Georges Gastaud, professeur de philosophie à Lens, vient de réagir à un article publié dans la revue La Recherche : voici son texte :

- Au « courrier des lecteurs » de la Recherche,
- Ainsi qu’à M. le directeur de la rubrique « matière » de la Recherche

- Madame, Monsieur,
- L’article paru dans votre numéro 410 (août 2007) sous le titre « le monde quantique s’éloigne de la réalité » me laisse plus que perplexe.

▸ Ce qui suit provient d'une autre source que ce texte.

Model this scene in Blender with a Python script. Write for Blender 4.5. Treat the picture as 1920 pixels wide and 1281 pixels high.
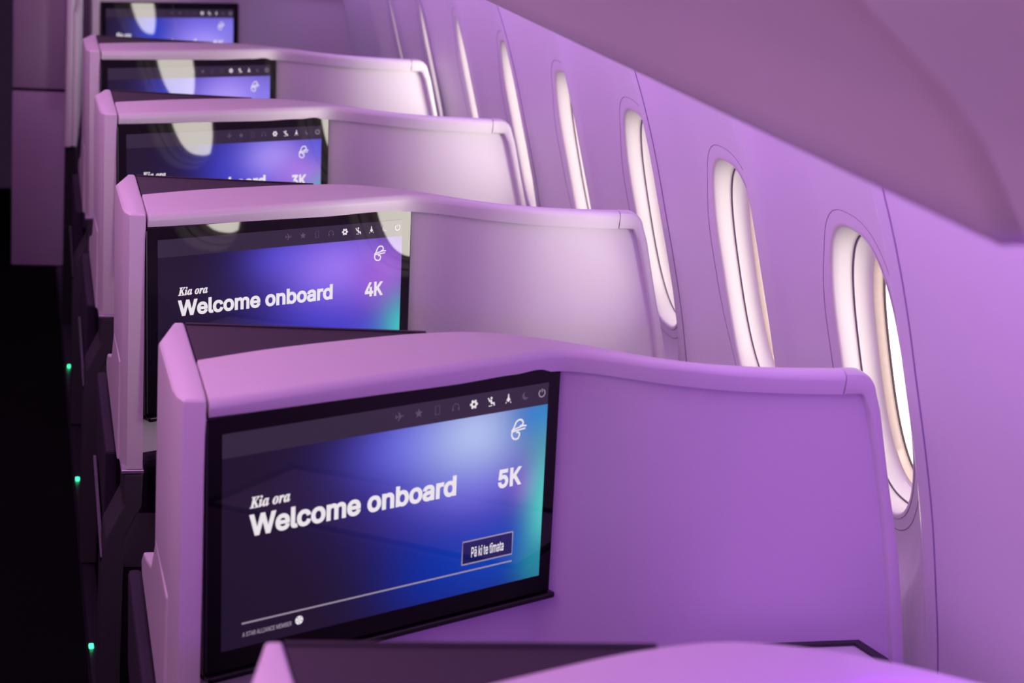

- Faisant référence à une expérience menée par des physiciens viennois, l’article affirme en substance que l’anti-réalisme et la non-localité (et en filigrane, l’indéterminisme ?) sont corroborés par cette expérimentation. L’article ne contient pas assez d’éléments précis pour en juger vraiment, mais il me semble en tout cas qu’à trop vouloir conclure il frôle l’aporie logique.
- Si le réalisme physique est faux, c’est que la microphysique n’est qu’une construction technique, voire subjective (apparentée philosophiquement à l’idéalisme) ; mais alors comment dire en même temps que l’expérience confirme les propriétés « non locales » de la réalité microphysique ? Si ces propriétés sont bien des propriétés du « monde quantique » (qui n’a sans doute pas attendu des milliards d’années qu’un « observateur » daigne le mesurer pour produire des effets objectifs...), alors, c’est le réalisme qui marque un point. On ne peut gagner sur tous les tableaux !
- Dans le même esprit, j’ai toujours trouvé étrange qu’on prenne appui sur les « relations d’incertitude » chères à Heisenberg pour déclarer à la fois que la mécanique quantique infirme le réalisme ET qu’elle atteste le caractère « objectivement hasardeux » de la nature quantique...
- Pour en revenir aux deux photons « intriqués » de l’expérience viennoise dont on constate qu’ils inter-agissent à distance (en violant la Relativité qui proscrit l’action instantanée à distance ?) ou tout au moins qu’ils varient identiquement quand on les soumet à mesures, cela ne montre-t-il pas plutôt qu’ils sont porteurs de propriétés réelles, antérieures à la mesure puisqu’elles résultent de l’intrication préalable qu’ils ont subie (et qui est une réalité objective par rapport à la mesure faite ultérieurement, sinon par rapport à l’intrication initiale provoquée par l’action des scientifiques) ?
- En bref, sans me prononcer en rien sur les résultats scientifiques proprement dits, j’ai le sentiment que règne une certaine confusion philosophique sur l’utilisation des mots « matière » et « réalité » : on commence par les rabattre sur leur signification intuitive périmée depuis longtemps, puis on les excommunie bruyamment en pourfendant par la même occasion le matérialisme (toujours « dogmatique ») et le réalisme (immanquablement « naïf ») avec en prime un frisson mystique : la matière est inconnaissable objectivement bien qu’on lui accorde... objectivement des vertus quasi-magiques !
- Ne faudrait-il pas plutôt dialectiser l’idée de réalité matérielle, par exemple en cessant d’opposer le réel au potentiel (depuis Aristote on sait que le possible fait partie de la réalité : ce n’est pas seulement dans la tête du zoologiste que le têtard est une grenouille « en puissance » !).
- Sans cela, la science n’est plus qu’une illusion bien construite, autorisant qui plus est toutes les dérives irrationalistes que ses créateurs grecs l’avait chargée de combattre !

- Bien cordialement vôtre, G. Gastaud

- PS : merci de passer si possible in extenso cette argumentation : elle peut sembler longue mais vu l’aridité du sujet, elle est au contraire serrée au maximum (comme d’ailleurs l’article visé, dont l’auteur avait reçu la mission impossible de trop en dire en trop peu de lignes).